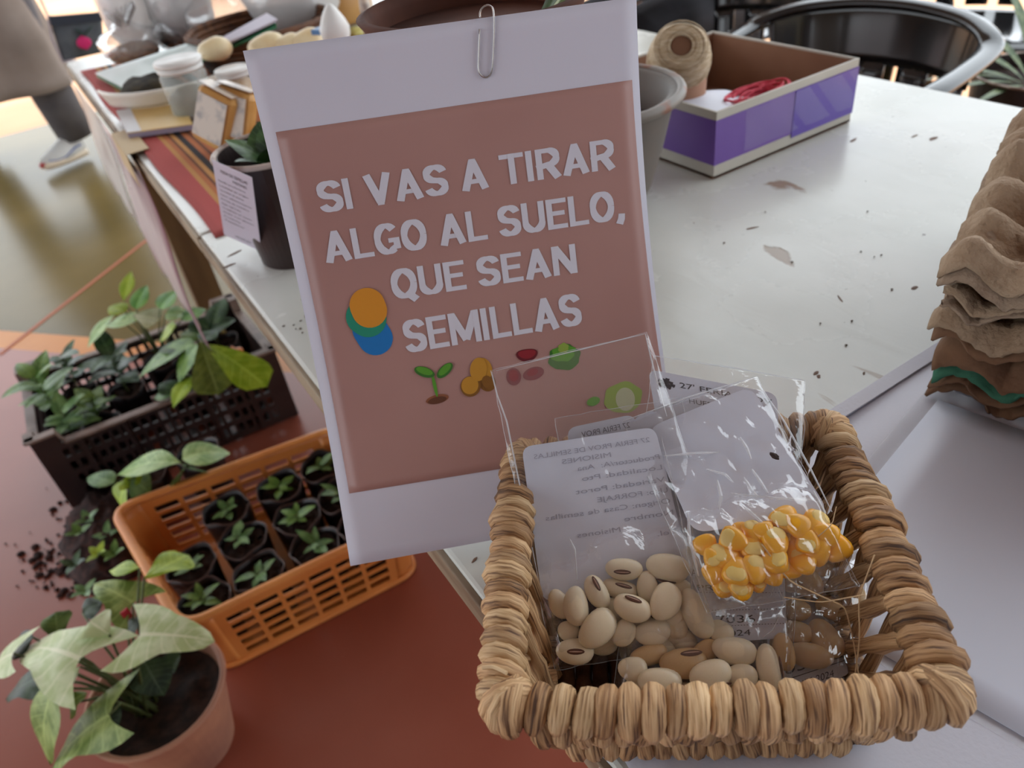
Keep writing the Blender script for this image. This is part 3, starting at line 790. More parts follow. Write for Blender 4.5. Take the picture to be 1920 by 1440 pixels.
M_glt = mat('glossy_tape', (1, 1, 1, 1), .08, alpha=.07, bump=.6, bscale=25, stretch=(1, 1, .4))
MB().grid(lambda u, v: Vector((lerp(bx1 - .19, bx1 - .004, u), y0_ - .0018 - .0008 * math.sin(u * 21 + v * 5), zb_ + lerp(.020, .066, v))), 30, 6).build('clear_tape', M_glt, bt, smooth=True)
# contents
M_twine = mat('natural_twine', rgb(206, 188, 160), .85, rgb(178, 154, 120), 240, bump=1, bscale=260, stretch=(.3, .3, 2))
M_tube = mat('card_tube', rgb(110, 74, 50), .8)
M_kraft = mat('kraft_wrap', rgb(176, 134, 108), .7)
tw = Vector((.672, .715, TABLE + .006))
tp = thing('twine_cone', 'upright roll of natural twine in kraft sleeve inside the purple box', 'twine', tw)
MB().lathe([(.02, 0), (.032, 0), (.034, .07), (.0335, .072)], tw, 32).build('kraft_sleeve', M_kraft, tp, smooth=True)
axis = Vector((-.42, -.55, .62)).normalized()
ax = Matrix.Translation(tw + Vector((-.004, -.004, .092))) @ axis.to_track_quat('Z', 'Y').to_matrix().to_4x4() @ Matrix.Scale(.98, 4)
mb = MB(); prof = [(.012, .034), (.02, .037), (.029, .034), (.036, .022), (.0385, .0), (.0375, -.02), (.034, -.036), (.02, -.042), (0, -.042)]
mb.lathe(prof, (0, 0, 0), 40); mb.v = [tuple(ax @ Vector(v)) for v in mb.v]
mb.build('twine_body', M_twine, tp, smooth=True)
wr = MB()
for k in range(26):
    r, z = .0385 * math.sqrt(max(.1, 1 - ((k - 12) / 19) ** 2)) * 1.012, (k - 12) * .0026 - .003
    tl_ = .25 * math.sin(k * 1.9)
    wr.tube([ax @ Vector((math.cos(a_ * PI / 12) * r, math.sin(a_ * PI / 12) * r, z + math.sin(a_ * PI / 12 + k) * .004 * tl_ * 4)) for a_ in range(24)], .0007, 4, closed=True)
for k in range(5):
    r = .014 + k * .0045
    wr.tube([ax @ Vector((math.cos(a_ * PI / 12) * r, math.sin(a_ * PI / 12) * r, .0375 - k * .0008)) for a_ in range(24)], .0008, 4, closed=True)
wr.build('twine_winding', M_twine, tp, kind='stuff', smooth=True)
mb = MB(); mb.lathe([(.0105, -.02), (.0125, -.02), (.0125, .036), (.0105, .036)], (0, 0, 0), 24)
mb.v = [tuple(ax @ Vector(v)) for v in mb.v]; mb.build('core_tube', M_tube, tp, smooth=True)
mb = MB(); mb.lathe([(0, .0341), (.0105, .0341)], (0, 0, 0), 20); mb.v = [tuple(ax @ Vector(v)) for v in mb.v]
mb.build('hollow_shade', mat('hollow_shade_dark', rgb(50, 30, 20), .9), tp)  # flat dark disc, the shade inside the core tube put into its colour
M_yarn = mat('red_yarn', rgb(206, 62, 84), .8, rgb(226, 96, 112), 120)
yn = MB(); yc = Vector((.728, .640, TABLE + .050))
for k in range(26):
    o_ = Vector((rnd.uniform(-.012, .012), rnd.uniform(-.006, .006), rnd.uniform(-.006, .010))); rx_, ry_ = rnd.uniform(.035, .052), rnd.uniform(.014, .024)
    yn.tube([yc + o_ + Vector((math.cos(a_ * PI / 14) * rx_, math.sin(a_ * PI / 14) * ry_, .004 * math.sin(a_ * PI / 7 + k))) for a_ in range(28)], .0013, 5, closed=True)
tag(yn.build('yarn_bundle', M_yarn, smooth=True), 'bundle of red yarn inside the purple box', 'yarn')
hp = MB(); hp.grid(lambda u, v: Vector((lerp(.63, .74, u), lerp(.600, .70, v), TABLE + .058 + .006 * math.sin(u * 3) - .012 * u)), 8, 8, .0005)
tag(hp.build('paper_note', M_paper, smooth=True), 'white paper note lying beside the red yarn in the box', 'paper')

# ---- egg cartons
M_pulp = mat('grey_brown_pulp', rgb(160, 138, 116), .9, rgb(136, 112, 92), 40, .35, .65, bump=1, bscale=260)
M_pulp2 = mat('light_pulp', rgb(168, 144, 118), .9, rgb(146, 120, 94), 40, bump=1, bscale=260)
M_pulpd = mat('brown_pulp', rgb(126, 92, 66), .9, rgb(104, 74, 52), 40, bump=.6, bscale=160)
M_pulpg = mat('green_pulp', rgb(62, 118, 92), .9, rgb(48, 98, 76), 40, bump=.6, bscale=160)
ec = Vector((.440, .209, TABLE + .004)); eB = Vector((.93, .37, 0)).normalized(); eA = Vector((.37, -.93, 0)).normalized()
def tray(label, k, zb, m, sh, rot=0):
    """one moulded egg tray: crests and cups on a 48 mm pitch, thin, with a ragged folded edge"""
    t = thing('egg_tray', label, 'egg tray', ec + Vector((0, 0, zb)), 'moulded pulp egg trays stacked at the table edge')
    s_ = k * 3.7
    def fn(u, v):
        a_ = u * .29; b_ = v * .29
        z = zb + .012 * math.sin(a_ * 2 * PI / .048 * .5 + sh) ** 2 + .013 * math.sin(b_ * 2 * PI / .048 * .5 + sh) ** 2 + .010 * noise.noise(Vector((a_ * 13, b_ * 15, zb * 7)))
        edge = min(u, v, 1 - u, 1 - v)
        if edge < .04: z += -.007 * (1 - edge / .04)
        z += .0045 * noise.noise(Vector((a_ * 38 + s_, b_ * 38, zb * 40))) + .0026 * (1 - 2 * abs(noise.noise(Vector((a_ * 95, b_ * 125 + s_, zb * 60))))) + .0012 * abs(noise.noise(Vector((a_ * 300, b_ * 240 + s_, 0))))
        zz_ = zb * 1.0
        jit = Vector((-.26 * zb, .02 * zb, 0)) + Vector((noise.noise(Vector((a_ * 50, zb * 90, s_))), noise.noise(Vector((b_ * 50, s_, zb * 90))), 0)) * .006
        off = Vector((.0015 * math.sin(s_), .002 * math.cos(s_ * 2), 0))
        return ec + eB * a_ + eA * b_ + Vector((0, 0, z)) + jit + off
    MB().grid(fn, 110, 110, .0022).build('pulp_tray', m, t, smooth=True)
    return t
specs = [('brown', 0.001, M_pulpd, 'lowest brown pulp egg tray in the stack'), ('brown', .009, M_pulpd, 'second brown pulp egg tray from the bottom of the stack'),
         ('green', .0165, M_pulpg, 'green pulp egg tray low in the stack'), ('brown', .022, M_pulpd, 'brown pulp egg tray just above the green one'),
         ('brown', .034, M_pulpd, 'brown pulp egg tray with open gap in the middle of the stack'), ('light', .043, M_pulp2, 'light pulp egg tray just under the middle of the stack'),
         ('grey', .056, M_pulp, 'grey brown egg tray above the stack middle'), ('light', .064, M_pulp2, 'light egg tray under the two top trays'),
         ('grey', .078, M_pulp, 'grey brown egg tray second from the top'), ('light', .086, M_pulp2, 'topmost light pulp egg tray of the stack')]
for k, (c_, zb, m, lab) in enumerate(specs):
    tray(lab, k, zb * 1.18, m, (.3, .5, .4, .5, 1.1, .9, 1.6, 1.5, .8, .7)[k])
# ================================================================ wicker basket
M_raf = fibremat('dry_raffia', rgb(214, 178, 134), rgb(184, 144, 102), rgb(106, 76, 54))
M_raf2 = fibremat('dark_raffia', rgb(186, 148, 106), rgb(150, 112, 76), rgb(80, 56, 40))
M_raf3 = fibremat('pale_raffia', rgb(228, 196, 152), rgb(202, 164, 118), rgb(124, 90, 62))
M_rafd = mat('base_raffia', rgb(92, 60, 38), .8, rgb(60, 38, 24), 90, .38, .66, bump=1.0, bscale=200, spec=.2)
RZ = .818
K = {'FL': Vector((.0585, .1610, RZ)), 'FR': Vector((.2045, .0580, RZ)), 'BR': Vector((.2985, .1900, RZ)), 'BL': Vector((.1500, .2840, RZ))}
cen = (K['FL'] + K['FR'] + K['BR'] + K['BL']) / 4
def basep(p, z, f=.885):
    q = cen + (Vector((p.x, p.y, RZ)) - cen) * f; return Vector((q.x, q.y, z))
bk = thing('wicker_basket', 'square basket woven of twisted tan raffia holding the seed bags', 'basket', (cen.x, cen.y, TABLE))
def wrap_lump(name, c, t, n, R, r, m, tilt, lean=0, span=(-.12, 1.12), squash=1.0, seed=0):
    """one turn of twisted raffia: a thick arched roll over the rim, with wound grooves"""
    up = Vector((0, 0, 1)); n = n.normalized(); t = t.normalized()
    path = []; rr = []
    for k in range(8):
        a_ = lerp(span[0], span[1], k / 7) * PI
        o_ = n * (math.cos(a_) * R) + up * (math.sin(a_) * R * squash) + t * (tilt * (k / 7 - .5))
        path.append(c + o_); rr.append(r * (.74 + .3 * math.sin(PI * (k + .4) / 7.8)))
    mb = MB(); mb.tube(path, rr, 10)
    # wound strands: shallow helical grooves
    V = []
    for i, v in enumerate(mb.v):
        k, q = divmod(i, 10)
        p = Vector(v); ctr = path[min(k, 7)]
        g = 1 + .07 * math.sin(q * 2 * PI / 10 * 3 + k * 1.5 + seed) + .05 * noise.noise(p * 400)
        V.append(ctr + (p - ctr) * g)
    mb.v = V
    return tube_uv(mb.build(name, m, bk, smooth=True), 10, 8)
sides = [('FL', 'FR', 19), ('FR', 'BR', 17), ('BR', 'BL', 17), ('BL', 'FL', 17)]
for si, (a, b, n_) in enumerate(sides):
    A_, B_ = K[a], K[b]; t = (B_ - A_).normalized(); out = t.cross(Vector((0, 0, 1)))
    L_ = (B_ - A_).length
    for k in range(n_):
        s_ = (k + .75) / (n_ + .5); c = A_.lerp(B_, s_) + Vector((rnd.gauss(0, .0005), rnd.gauss(0, .0005), rnd.gauss(0, .0006)))
        # edges of a hand-woven basket bow in and out a little
        c += out * (.0025 * math.sin(PI * s_))
        m = rnd.choice([M_raf, M_raf, M_raf3, M_raf2]) if si != 2 else rnd.choice([M_raf2, M_raf])
        sz = rnd.uniform(.93, 1.1)
        wrap_lump('rim_wrap', c, t, out, .0072 * sz, .0051 * sz, m, rnd.uniform(.002, .006), squash=.82, seed=k * 1.3)
    # second row of rolls outside, under the rim
    for k in range(n_ - 1):
        s_ = (k + 1.2) / (n_ + .3); c = basep(A_.lerp(B_, s_), RZ - .018, .955) + out * .001
        m = rnd.choice([M_raf, M_raf2, M_raf])
        wrap_lump('side_wrap', c, t, out, .0040, .0048, m, rnd.uniform(-.004, .006), span=(-.5, .55), squash=1.5, seed=k) if si in (0, 3) else None
    # base row
    for k in range(n_ - 3):
        s_ = (k + 1.2) / (n_ - 1.2); c = basep(A_.lerp(B_, s_), TABLE + .013, .80) + out * .001
        m = rnd.choice([M_raf, M_raf2, M_raf2])
        wrap_lump('base_wrap', c, t, out, .0042, .0050, m, rnd.uniform(-.004, .004), span=(-.55, .6), squash=1.4, seed=k)
    # slanting twisted strands between rim and base, crossing so that gaps stay open
    for dir_, mm, r_ in ((1, M_raf, .0046), (-1, M_raf2, .0036)):
        step = .0185
        cnt = int(L_ / step)
        for k in range(cnt):
            s0 = (k + .5) / cnt; s1 = min(.985, max(.015, s0 + dir_ * .024 / L_))
            p0 = A_.lerp(B_, s0) - out * (.002 if dir_ > 0 else -.0015) - Vector((0, 0, .004)); p1 = basep(A_.lerp(B_, s1), TABLE + .012, .82)
            pm = p0.lerp(p1, .5) - out * .001 * dir_
            mb = MB(); path = []
            for q in range(9):
                f_ = q / 8; p = p0.lerp(pm, f_ * 2) if f_ < .5 else pm.lerp(p1, f_ * 2 - 1); path.append(p)
            mb.tube(path, [r_ * (.9 + .12 * math.sin(q * 2.2 + k)) for q in range(9)], 9)
            V = []
            for i, v in enumerate(mb.v):
                q, a_ = divmod(i, 9); p = Vector(v); ctr = path[min(q, 8)]
                V.append(ctr + (p - ctr) * (1 + .10 * math.sin(a_ * 2 * PI / 9 * 3 + q * 1.4)))
            mb.v = V
            tube_uv(mb.build('woven_strand', mm, bk, smooth=True), 9, 9)
for kk in ('FL', 'FR', 'BR', 'BL'):
    p = K[kk]; out = (p - cen).normalized(); t = out.cross(Vector((0, 0, 1)))
    for q in (-1, 0, 1):
        a_ = q * .5; o2 = (out * math.cos(a_) + t * math.sin(a_)); t2 = o2.cross(Vector((0, 0, 1)))
        wrap_lump('corner_wrap', p - out * .0065 + o2 * .003, t2, o2, .0085, .0055, M_raf if q else M_raf3, .004, seed=q)
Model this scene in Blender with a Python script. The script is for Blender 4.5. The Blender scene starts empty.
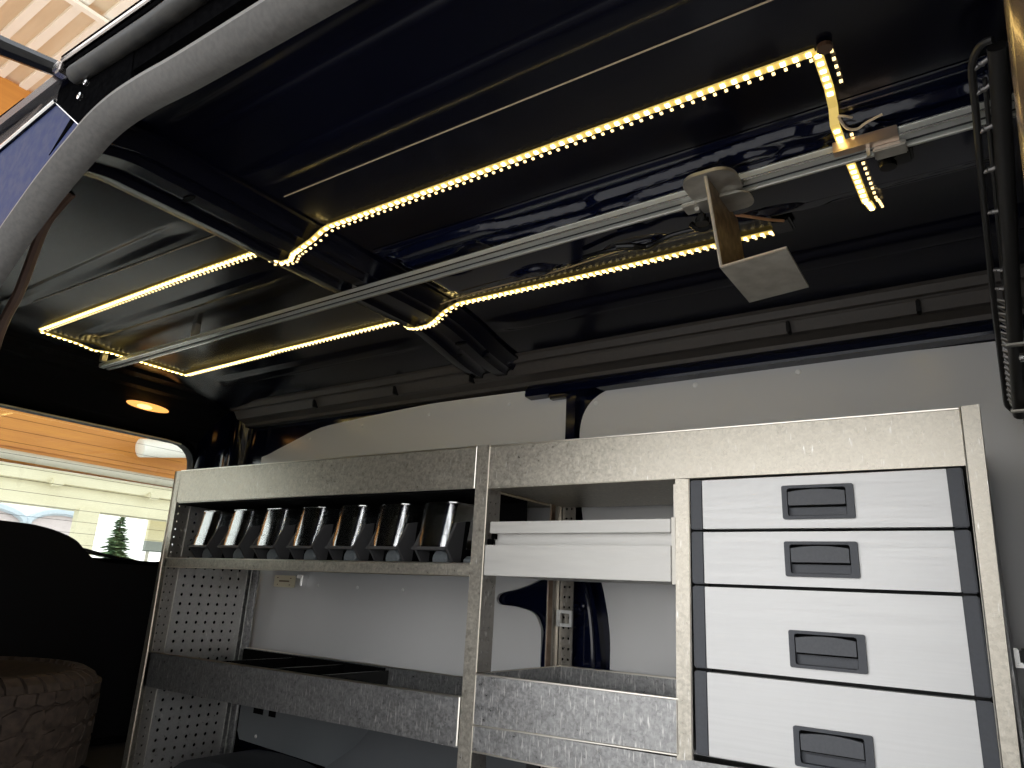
import bpy, bmesh, math, random
from mathutils import Vector, Matrix
random.seed(4)
S = bpy.context.scene
COL = S.collection
PI = math.pi

# ------------------------------------------------------------------ camera
cam = bpy.data.cameras.new('camera')
cam.sensor_width = 36.0
cam.lens = 705.0 / 1024 * 36.0
cam.clip_start = 0.02
camo = bpy.data.objects.new('camera', cam)
COL.objects.link(camo)
_r = Vector((0.82300736, 0.56570991, 0.05129506))
_u = Vector((0.12253011, -0.26498322, 0.95643623))
_f = Vector((-0.55465778, 0.78086887, 0.28739964))
camo.matrix_world = Matrix(((_r.x, _u.x, -_f.x, 0), (_r.y, _u.y, -_f.y, 0), (_r.z, _u.z, -_f.z, 0.68), (0, 0, 0, 1)))
S.camera = camo

# ------------------------------------------------------------------ sky and exposure
S.view_settings.view_transform = 'Standard'
S.view_settings.look = 'None'
S.view_settings.gamma = 1.0
S.view_settings.use_curve_mapping = False
S.view_settings.exposure = 1.55
W = bpy.data.worlds.new('sky')
S.world = W
W.use_nodes = True
nt = W.node_tree
nt.nodes.clear()
_o = nt.nodes.new('ShaderNodeOutputWorld')
_b = nt.nodes.new('ShaderNodeBackground')
_t = nt.nodes.new('ShaderNodeTexCoord')
_s = nt.nodes.new('ShaderNodeSeparateXYZ')
_c = nt.nodes.new('ShaderNodeValToRGB')
nt.links.new(_t.outputs['Generated'], _s.inputs[0])
nt.links.new(_s.outputs['Z'], _c.inputs[0])
_c.color_ramp.elements[0].position = 0.0
_c.color_ramp.elements[0].color = (1.0, 0.975, 0.94, 1)
_c.color_ramp.elements[1].position = 0.6
_c.color_ramp.elements[1].color = (0.90, 0.94, 1.0, 1)
nt.links.new(_c.outputs[0], _b.inputs[0])
_b.inputs[1].default_value = 1.0
nt.links.new(_b.outputs[0], _o.inputs[0])


# ------------------------------------------------------------------ materials
def mat(name, color, rough=0.5, metal=0.0, coat=0.0, emit=None, estr=0.0, spec=0.5):
    m = bpy.data.materials.new(name)
    m.use_nodes = True
    p = m.node_tree.nodes['Principled BSDF']
    p.inputs['Base Color'].default_value = (*color, 1)
    p.inputs['Roughness'].default_value = rough
    p.inputs['Metallic'].default_value = metal
    p.inputs['Coat Weight'].default_value = coat
    p.inputs['Coat Roughness'].default_value = 0.05
    p.inputs['Specular IOR Level'].default_value = spec
    if emit:
        p.inputs['Emission Color'].default_value = (*emit, 1)
        p.inputs['Emission Strength'].default_value = estr
    return m


def noise_mat(name, c0, c1, scale=(20, 20, 20), r0=0.3, r1=0.5, metal=0.0, detail=4, bump=0.0, lo=0.35, hi=0.65, coat=0.0, spec=0.5):
    """colour and roughness wander between two values with a stretched noise"""
    m = mat(name, c0, r0, metal, coat, spec=spec)
    t = m.node_tree
    p = t.nodes['Principled BSDF']
    tc = t.nodes.new('ShaderNodeTexCoord')
    mp = t.nodes.new('ShaderNodeMapping')
    mp.inputs['Scale'].default_value = scale
    n = t.nodes.new('ShaderNodeTexNoise')
    n.inputs['Detail'].default_value = detail
    n.inputs['Scale'].default_value = 1.0
    r = t.nodes.new('ShaderNodeValToRGB')
    r.color_ramp.elements[0].position = lo
    r.color_ramp.elements[1].position = hi
    r.color_ramp.elements[0].color = (*c0, 1)
    r.color_ramp.elements[1].color = (*c1, 1)
    t.links.new(tc.outputs['Object'], mp.inputs[0])
    t.links.new(mp.outputs[0], n.inputs['Vector'])
    t.links.new(n.outputs['Fac'], r.inputs[0])
    t.links.new(r.outputs[0], p.inputs['Base Color'])
    mr = t.nodes.new('ShaderNodeMapRange')
    mr.inputs['From Min'].default_value = lo
    mr.inputs['From Max'].default_value = hi
    mr.inputs['To Min'].default_value = r0
    mr.inputs['To Max'].default_value = r1
    t.links.new(n.outputs['Fac'], mr.inputs[0])
    t.links.new(mr.outputs[0], p.inputs['Roughness'])
    if bump:
        b = t.nodes.new('ShaderNodeBump')
        b.inputs['Strength'].default_value = bump
        b.inputs['Distance'].default_value = 0.002
        t.links.new(n.outputs['Fac'], b.inputs['Height'])
        t.links.new(b.outputs[0], p.inputs['Normal'])
    return m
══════
◆ What needs to be done ◆
Above are records; repeat only the lines from the line with "Model this scene" through the line with "PI = math.pi", and leave pictures out.

◆ Task solution ◆
Model this scene in Blender with a Python script. The script is for Blender 4.5. The Blender scene starts empty.
import bpy, bmesh, math, random
from mathutils import Vector, Matrix
random.seed(4)
S = bpy.context.scene
COL = S.collection
PI = math.pi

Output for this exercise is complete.